==== Data rows ====

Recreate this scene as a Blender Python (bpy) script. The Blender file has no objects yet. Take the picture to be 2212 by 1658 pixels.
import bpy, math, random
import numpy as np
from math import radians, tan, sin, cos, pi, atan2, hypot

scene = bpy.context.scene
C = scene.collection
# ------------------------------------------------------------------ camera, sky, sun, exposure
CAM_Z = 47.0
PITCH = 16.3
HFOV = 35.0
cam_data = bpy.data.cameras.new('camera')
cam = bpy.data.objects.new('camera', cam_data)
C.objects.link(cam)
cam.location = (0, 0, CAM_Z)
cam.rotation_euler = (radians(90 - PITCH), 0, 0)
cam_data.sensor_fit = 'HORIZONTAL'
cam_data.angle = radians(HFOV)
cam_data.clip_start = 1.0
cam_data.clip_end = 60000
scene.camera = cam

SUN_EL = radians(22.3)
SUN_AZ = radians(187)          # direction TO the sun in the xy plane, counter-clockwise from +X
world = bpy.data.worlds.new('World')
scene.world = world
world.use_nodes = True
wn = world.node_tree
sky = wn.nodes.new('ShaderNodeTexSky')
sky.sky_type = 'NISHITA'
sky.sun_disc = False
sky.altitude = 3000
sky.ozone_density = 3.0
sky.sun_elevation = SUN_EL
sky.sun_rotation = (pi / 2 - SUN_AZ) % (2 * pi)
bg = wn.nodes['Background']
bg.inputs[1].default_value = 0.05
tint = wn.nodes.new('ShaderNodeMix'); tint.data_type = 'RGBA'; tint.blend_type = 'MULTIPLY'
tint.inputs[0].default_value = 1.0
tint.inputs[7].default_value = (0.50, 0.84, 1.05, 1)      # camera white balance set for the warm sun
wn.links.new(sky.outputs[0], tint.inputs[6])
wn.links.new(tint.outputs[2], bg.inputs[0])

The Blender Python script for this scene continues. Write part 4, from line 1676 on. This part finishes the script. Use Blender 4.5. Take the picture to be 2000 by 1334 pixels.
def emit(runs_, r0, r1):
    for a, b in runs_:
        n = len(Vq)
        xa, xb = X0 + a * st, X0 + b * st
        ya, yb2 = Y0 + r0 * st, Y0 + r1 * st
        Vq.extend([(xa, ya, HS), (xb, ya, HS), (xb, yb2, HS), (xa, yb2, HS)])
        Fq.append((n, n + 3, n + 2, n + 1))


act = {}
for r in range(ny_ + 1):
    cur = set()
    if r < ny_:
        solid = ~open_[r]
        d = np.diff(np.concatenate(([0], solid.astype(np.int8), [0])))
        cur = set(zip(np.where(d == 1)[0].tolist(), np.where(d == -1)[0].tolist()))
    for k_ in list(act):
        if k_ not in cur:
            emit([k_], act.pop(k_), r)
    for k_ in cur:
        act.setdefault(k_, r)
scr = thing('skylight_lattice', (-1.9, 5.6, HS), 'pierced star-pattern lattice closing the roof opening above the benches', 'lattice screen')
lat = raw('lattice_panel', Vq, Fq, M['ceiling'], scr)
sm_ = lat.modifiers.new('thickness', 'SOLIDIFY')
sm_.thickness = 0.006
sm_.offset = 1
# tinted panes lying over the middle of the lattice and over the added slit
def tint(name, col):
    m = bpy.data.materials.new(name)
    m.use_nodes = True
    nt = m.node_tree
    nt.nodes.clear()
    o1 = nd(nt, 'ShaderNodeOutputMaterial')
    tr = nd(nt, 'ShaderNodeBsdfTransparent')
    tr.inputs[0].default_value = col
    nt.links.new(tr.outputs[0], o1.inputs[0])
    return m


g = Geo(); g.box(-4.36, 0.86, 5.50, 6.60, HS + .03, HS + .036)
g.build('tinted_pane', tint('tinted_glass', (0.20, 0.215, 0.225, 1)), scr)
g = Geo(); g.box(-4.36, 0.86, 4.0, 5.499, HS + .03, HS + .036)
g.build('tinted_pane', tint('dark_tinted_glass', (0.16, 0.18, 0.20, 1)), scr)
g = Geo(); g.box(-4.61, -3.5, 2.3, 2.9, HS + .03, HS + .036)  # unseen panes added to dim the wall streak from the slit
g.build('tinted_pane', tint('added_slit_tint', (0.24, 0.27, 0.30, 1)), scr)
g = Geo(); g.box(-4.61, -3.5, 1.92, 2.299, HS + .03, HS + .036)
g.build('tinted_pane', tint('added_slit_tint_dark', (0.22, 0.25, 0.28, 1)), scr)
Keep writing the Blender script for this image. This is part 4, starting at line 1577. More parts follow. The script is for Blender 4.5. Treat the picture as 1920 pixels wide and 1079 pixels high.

====

Aim: Every record above should be copied exactly.

Task response:
Recreate this scene as a Blender Python (bpy) script. The Blender file has no objects yet. Take the picture to be 2212 by 1658 pixels.
import bpy, math, random
import numpy as np
from math import radians, tan, sin, cos, pi, atan2, hypot

scene = bpy.context.scene
C = scene.collection
# ------------------------------------------------------------------ camera, sky, sun, exposure
CAM_Z = 47.0
PITCH = 16.3
HFOV = 35.0
cam_data = bpy.data.cameras.new('camera')
cam = bpy.data.objects.new('camera', cam_data)
C.objects.link(cam)
cam.location = (0, 0, CAM_Z)
cam.rotation_euler = (radians(90 - PITCH), 0, 0)
cam_data.sensor_fit = 'HORIZONTAL'
cam_data.angle = radians(HFOV)
cam_data.clip_start = 1.0
cam_data.clip_end = 60000
scene.camera = cam

SUN_EL = radians(22.3)
SUN_AZ = radians(187)          # direction TO the sun in the xy plane, counter-clockwise from +X
world = bpy.data.worlds.new('World')
scene.world = world
world.use_nodes = True
wn = world.node_tree
sky = wn.nodes.new('ShaderNodeTexSky')
sky.sky_type = 'NISHITA'
sky.sun_disc = False
sky.altitude = 3000
sky.ozone_density = 3.0
sky.sun_elevation = SUN_EL
sky.sun_rotation = (pi / 2 - SUN_AZ) % (2 * pi)
bg = wn.nodes['Background']
bg.inputs[1].default_value = 0.05
tint = wn.nodes.new('ShaderNodeMix'); tint.data_type = 'RGBA'; tint.blend_type = 'MULTIPLY'
tint.inputs[0].default_value = 1.0
tint.inputs[7].default_value = (0.50, 0.84, 1.05, 1)      # camera white balance set for the warm sun
wn.links.new(sky.outputs[0], tint.inputs[6])
wn.links.new(tint.outputs[2], bg.inputs[0])

The Blender Python script for this scene continues. Write part 4, from line 1676 on. This part finishes the script. Use Blender 4.5. Take the picture to be 2000 by 1334 pixels.
def emit(runs_, r0, r1):
    for a, b in runs_:
        n = len(Vq)
        xa, xb = X0 + a * st, X0 + b * st
        ya, yb2 = Y0 + r0 * st, Y0 + r1 * st
        Vq.extend([(xa, ya, HS), (xb, ya, HS), (xb, yb2, HS), (xa, yb2, HS)])
        Fq.append((n, n + 3, n + 2, n + 1))


act = {}
for r in range(ny_ + 1):
    cur = set()
    if r < ny_:
        solid = ~open_[r]
        d = np.diff(np.concatenate(([0], solid.astype(np.int8), [0])))
        cur = set(zip(np.where(d == 1)[0].tolist(), np.where(d == -1)[0].tolist()))
    for k_ in list(act):
        if k_ not in cur:
            emit([k_], act.pop(k_), r)
    for k_ in cur:
        act.setdefault(k_, r)
scr = thing('skylight_lattice', (-1.9, 5.6, HS), 'pierced star-pattern lattice closing the roof opening above the benches', 'lattice screen')
lat = raw('lattice_panel', Vq, Fq, M['ceiling'], scr)
sm_ = lat.modifiers.new('thickness', 'SOLIDIFY')
sm_.thickness = 0.006
sm_.offset = 1
# tinted panes lying over the middle of the lattice and over the added slit
def tint(name, col):
    m = bpy.data.materials.new(name)
    m.use_nodes = True
    nt = m.node_tree
    nt.nodes.clear()
    o1 = nd(nt, 'ShaderNodeOutputMaterial')
    tr = nd(nt, 'ShaderNodeBsdfTransparent')
    tr.inputs[0].default_value = col
    nt.links.new(tr.outputs[0], o1.inputs[0])
    return m


g = Geo(); g.box(-4.36, 0.86, 5.50, 6.60, HS + .03, HS + .036)
g.build('tinted_pane', tint('tinted_glass', (0.20, 0.215, 0.225, 1)), scr)
g = Geo(); g.box(-4.36, 0.86, 4.0, 5.499, HS + .03, HS + .036)
g.build('tinted_pane', tint('dark_tinted_glass', (0.16, 0.18, 0.20, 1)), scr)
g = Geo(); g.box(-4.61, -3.5, 2.3, 2.9, HS + .03, HS + .036)  # unseen panes added to dim the wall streak from the slit
g.build('tinted_pane', tint('added_slit_tint', (0.24, 0.27, 0.30, 1)), scr)
g = Geo(); g.box(-4.61, -3.5, 1.92, 2.299, HS + .03, HS + .036)
g.build('tinted_pane', tint('added_slit_tint_dark', (0.22, 0.25, 0.28, 1)), scr)
Keep writing the Blender script for this image. This is part 4, starting at line 1577. More parts follow. The script is for Blender 4.5. Treat the picture as 1920 pixels wide and 1079 pixels high.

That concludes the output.